Leading shares have turned negative again after some poor figures from US giant General Electric sent Wall Street futures lower.
GE reported an unexpected 6% drop in first quarter profits and lowered its forecast for the year. The news reignited fears about the depth of the US downturn.
So after a bright start, the FTSE 100 is now down 25.9 points at 5939.2. However this has been a rather less volatile week than of late, and the leading index is just 10 points lower than it opened on Monday. Things could change later, of course, if Wall Street takes real fright at the GE numbers.
And next week could also prove testing.
Ryan Kneale, market analyst at City bookmakers BetsForTraders.com, said: "It would appear that traders are now waiting for the next round of news, but whether it is good or bad remains to be seen. For now the markets are calmer, but there is a large number of companies still to report quarter one earnings. We are hoping at this point all skeletons are already out of the proverbial closets.

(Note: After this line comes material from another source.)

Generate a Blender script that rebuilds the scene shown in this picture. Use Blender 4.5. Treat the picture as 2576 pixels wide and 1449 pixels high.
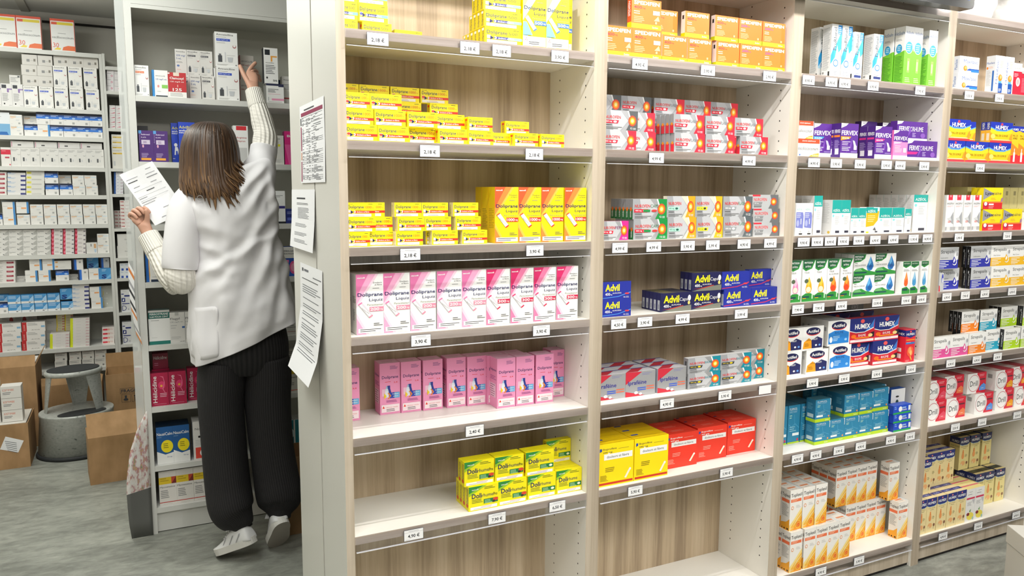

"Looking ahead at the macro economic data released next week - the standout announcement is the UK inflation figure on Tuesday 9:30am. With the Bank of England forced to cut rates during the last week, the only thing stopping the central bank from making more aggressive rate cuts is inflation. Inflation has come in above the Bank's target rate of 2% consistently over the last few months and we expect it to do so again.
"A barrage of first quarter earnings reports are released next week with Intel, Johnson and Johnson and Tesco on Tuesday. IBM and JP Morgan Chase on Wednesday. Google, Merrill Lynch and Prudential on Thursday and Caterpillar and Citigroup on Friday. We are expecting a much more volatile week with traders switching their attention to the earnings of the investment banks, where more write-downs are expected. It is however the size of the latest round of write-downs that will dictate market direction with worse than expected figures driving the markets down and vice versa."